I was just reading the little blurb about Bosco Mann in the newest Bass Player Magazine and something just didn’t sit well. I have a few of the Daptone Records’ releases, and I really enjoy the music… to a point. On one hand, I think the Dap-Kings and their associated projects are a welcome antithesis to two decades of lame mainstream R&B and the recent movement– no longer referred to as blue-eyed soul, but instead– “Starbucks Soul” that keeps getting turned around as the genuine article. It’s good to hear real music fans make music for real fans. However, I think they found an audience by building off of the timelessness and versatility of old R&B. You can’t go anywhere without hearing a Motown song, or an old Aretha song, or Al Green, or Otis Redding– and there are tons of reissues of formerly underground and unknown artists from that period popping up and selling like mad in the indie shops– why not design a whole label that pays hommage to that concept. Great idea.
The problem is that the music itself takes no chances whatsoever. When Bosco Mann says that these are guys who know how to play tastefully in bands, I– at first– agree, but then what I hear is music without any sense of adventure. Don’t get me wrong, the Daptone stuff is groovin’. You’re gonna like the music, you’re gonna want your friends to get into it too– but it’s not going to make you especially excited about buying more than a couple of albums after you realize that they are all essentially the same thing over and over again. Tasteful… yeah, but really it’s just a bunch of semi-pro dudes with a gimmick who hide behind some fabulous vintage gear and competant marketing and refuse to take any real chances. The result is the equivalent of a cabaret act with an incredible marketing scheme. They look, sound and talk like a real vintage R&B band, they have hip names, they play weird guitars you’ve never seen before, but they won’t wow you with inventiveness or originality because that would destroy the concept completely.
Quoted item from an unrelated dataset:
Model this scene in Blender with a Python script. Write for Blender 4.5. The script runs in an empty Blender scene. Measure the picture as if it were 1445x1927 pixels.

So when I read about Bosco Mann gushing about his pawn-shop bass, and bragging about not needing to use more than three strings and rubbing greasy food on his brand new rotosounds to deaden them, I can’t help it imagine that he’s conjuring up some hip “Sixties’ R&B Cat” schtick to throw around in his interview to promote his cliche “Sixties R&B label.” These are stock interview responses we’ve heard from so many great players, and Bosco’s regurgitating as though he was film the soul music Spinal Tap. His image is a cartoon caricature of a 60’s R&B musician and it is as derivative as the shiny jacket and sunglasses he and his bandmates wear.
I will however, always hold him in the highest regard for getting a dark-skinned black woman with some meat on her bones to be the frontwoman for the Dap-Kings. We’ve had far to many Alicia Keys proclaiming to be the best soul NYC could offer. I always thought it was bullshit. Sharon Jones is an incredible singer and an incredible performer.
Then again I can’t help it negate that respect for association with that talentless trainwreck, Amy Winehouse.